S1E8 的は刃のようにでネッドに語ったように、ヴァリスは国家の安定のために動いています。サンサは北部にとってロブの次に重要な人間になっています。リトルフィンガーは既にハレンホールの城主で、この後アイリーも味方につけるでしょう。さらにサンサを得て北部への影響力を手に入れたら本格的に鉄の玉座を狙って動き始めるかもしれません。それを阻止するためにヴァリスは動いています。
オレナもただものではありません。孫娘のマージェリーはサンサに接近し、良好な友人関係を築きます。サンサとロラスの結婚は、誰でも思いつく円満な解決策です。
クラスターの砦
厳しい冬が迫る中、クラスターの砦にはナイツウォッチを養う食糧はありません。食糧はクラスターの娘たちに優先して回され、ナイツウォッチからは餓死者が出る始末。
元殺し屋の隊士カール・タナーがクラスターに対して食糧を要求します。もみあいになるとカールはクラスターを刺し殺します。ジオー総帥は剣を抜いて制止しますが背後から刺されて命を落とします。あたりはナイツウォッチ同士の混戦となります。
サムは混乱に乗じてジリと一緒に砦から脱出します。
リヴァーランド
状況を地図で整理しましょう。キャトリンに逃がされたジェイミーとブライエニーは、青丸のリヴァーランを出発し、王都に向かうためレッドフォーク川を下り、途中の橋でボルトン兵に見つかり連行されています。向かうはルース・ボルトンが駐留する緑丸のハレンホールです。(赤矢印)
一方、ハレンホールを出発したアリア達は兄と母のいるリヴァーランを目指し北上します。黄丸の宿屋で旗印なき兄弟団とハウンドに遭遇し、兄弟団に連れられて森の中を進み、赤丸のホローヒルにある兄弟団のアジトにやってきました。(青矢印)
旗印なき兄弟団のリーダー、ベリック・ドンダリオンは実はシーズン1に登場しています。S1E6 金の王冠でリヴァーランドを荒らすマウンテンを逮捕するためにネッドが派遣したのがベリックで、バラシオン家の騎士です。
ベリックはマウンテンと戦った後、光の王の天啓を受けて暴力から民衆を守る兄弟団を組織します。
ハウンドを裁きにかけようとする兄弟団に、ハウンドはそれは兄のやったことで俺の罪じゃないと言います。しかしアリアがハウンドはマイカー(S1E2 キングズロードでジョフリーに狼をけしかけた罪で処刑)を殺したと告発します。
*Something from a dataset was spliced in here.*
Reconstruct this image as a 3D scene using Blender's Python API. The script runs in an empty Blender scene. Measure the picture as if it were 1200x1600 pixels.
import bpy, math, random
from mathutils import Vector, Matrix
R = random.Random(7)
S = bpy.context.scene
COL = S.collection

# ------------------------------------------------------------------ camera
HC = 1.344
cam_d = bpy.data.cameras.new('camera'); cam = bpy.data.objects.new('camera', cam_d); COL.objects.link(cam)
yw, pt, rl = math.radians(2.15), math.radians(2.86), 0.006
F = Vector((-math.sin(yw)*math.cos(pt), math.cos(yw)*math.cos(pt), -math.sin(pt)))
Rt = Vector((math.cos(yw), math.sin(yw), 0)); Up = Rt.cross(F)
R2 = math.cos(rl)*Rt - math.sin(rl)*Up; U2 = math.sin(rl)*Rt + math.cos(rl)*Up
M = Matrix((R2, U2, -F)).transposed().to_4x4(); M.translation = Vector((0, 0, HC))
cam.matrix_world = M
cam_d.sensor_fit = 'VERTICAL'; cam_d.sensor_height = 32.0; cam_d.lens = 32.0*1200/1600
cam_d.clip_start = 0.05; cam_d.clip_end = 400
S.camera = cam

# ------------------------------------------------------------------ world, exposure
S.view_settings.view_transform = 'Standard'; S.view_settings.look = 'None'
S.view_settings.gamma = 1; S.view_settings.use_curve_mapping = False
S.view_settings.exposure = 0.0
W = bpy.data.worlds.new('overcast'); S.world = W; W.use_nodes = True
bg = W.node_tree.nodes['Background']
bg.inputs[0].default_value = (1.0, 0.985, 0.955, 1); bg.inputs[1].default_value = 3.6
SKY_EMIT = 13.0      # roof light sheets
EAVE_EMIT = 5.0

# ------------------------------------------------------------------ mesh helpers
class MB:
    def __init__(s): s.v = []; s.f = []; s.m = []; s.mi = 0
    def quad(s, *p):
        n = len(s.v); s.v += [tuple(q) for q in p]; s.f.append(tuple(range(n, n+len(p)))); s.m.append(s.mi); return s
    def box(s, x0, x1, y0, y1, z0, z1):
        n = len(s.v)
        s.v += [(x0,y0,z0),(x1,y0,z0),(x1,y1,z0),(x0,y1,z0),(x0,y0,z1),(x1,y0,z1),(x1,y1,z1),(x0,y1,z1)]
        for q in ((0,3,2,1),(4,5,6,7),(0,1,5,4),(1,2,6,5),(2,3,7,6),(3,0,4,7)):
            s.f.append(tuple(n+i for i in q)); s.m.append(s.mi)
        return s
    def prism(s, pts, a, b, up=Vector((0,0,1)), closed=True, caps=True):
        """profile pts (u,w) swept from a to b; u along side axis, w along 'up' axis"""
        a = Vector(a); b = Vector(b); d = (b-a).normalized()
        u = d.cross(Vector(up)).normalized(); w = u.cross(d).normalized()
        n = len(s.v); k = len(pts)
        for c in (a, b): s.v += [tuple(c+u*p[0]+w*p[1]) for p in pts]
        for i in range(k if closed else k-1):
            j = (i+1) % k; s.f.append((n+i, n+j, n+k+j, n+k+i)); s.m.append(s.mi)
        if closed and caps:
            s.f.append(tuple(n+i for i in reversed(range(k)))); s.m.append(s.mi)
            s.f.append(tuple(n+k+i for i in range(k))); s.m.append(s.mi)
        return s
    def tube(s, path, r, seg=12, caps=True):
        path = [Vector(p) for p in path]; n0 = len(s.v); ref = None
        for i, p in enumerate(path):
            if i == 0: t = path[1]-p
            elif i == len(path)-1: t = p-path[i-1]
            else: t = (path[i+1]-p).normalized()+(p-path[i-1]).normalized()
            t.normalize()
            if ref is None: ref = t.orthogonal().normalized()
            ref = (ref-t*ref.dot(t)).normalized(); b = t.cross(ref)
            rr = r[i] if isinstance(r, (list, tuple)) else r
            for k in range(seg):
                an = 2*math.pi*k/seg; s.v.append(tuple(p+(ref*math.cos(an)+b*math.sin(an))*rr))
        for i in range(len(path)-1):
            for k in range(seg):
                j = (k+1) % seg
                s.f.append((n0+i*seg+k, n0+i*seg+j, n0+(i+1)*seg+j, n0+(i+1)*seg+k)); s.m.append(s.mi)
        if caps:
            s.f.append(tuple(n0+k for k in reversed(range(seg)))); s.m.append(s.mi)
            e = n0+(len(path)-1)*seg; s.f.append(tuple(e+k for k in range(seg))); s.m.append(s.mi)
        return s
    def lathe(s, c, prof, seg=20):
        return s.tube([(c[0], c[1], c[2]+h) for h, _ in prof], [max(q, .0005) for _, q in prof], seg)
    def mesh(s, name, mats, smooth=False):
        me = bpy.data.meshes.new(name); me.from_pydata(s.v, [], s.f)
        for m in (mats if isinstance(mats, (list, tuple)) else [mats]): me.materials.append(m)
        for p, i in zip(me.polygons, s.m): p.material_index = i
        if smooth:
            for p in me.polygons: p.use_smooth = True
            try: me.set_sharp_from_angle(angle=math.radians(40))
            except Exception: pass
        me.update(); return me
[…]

ベリックはハウンドに決闘裁判を宣告します。
アスタポア
デナーリスはアンサリード(穢れなき軍団)8000人と交換するため、ドラゴンを1匹渡し、代わりに奴隷の所有権を表すムチをクラズニス親方から受け取ります。
ムチを受け取ったデナーリスはヴァリリア語でアンサリードに命令します。ターガリエン家は古代ヴァリリアの血を引く一族、ヴァリリア語は通訳なしで話せます。これまでの親方の暴言も筒抜けでしたね。
デナーリスが命じると、アンサリードは親方たちを殺し、ドラゴンはクラズニスを焼き尽くします。
デナーリスはアンサリードを奴隷の立場から解放し、去りたいものは去ってよいと言います。アンサリードは去らず、槍で地面を打って自分の意思でデナーリスのために戦うことを示します。こうして何も失うことなく8000人の兵を手に入れたのでした。
以上、シーズン3 エピソード4でした。
今回も盛りだくさんの内容でしたが、最後で全部持っていかれた感じです。デナーリス姐さんかっこよ!!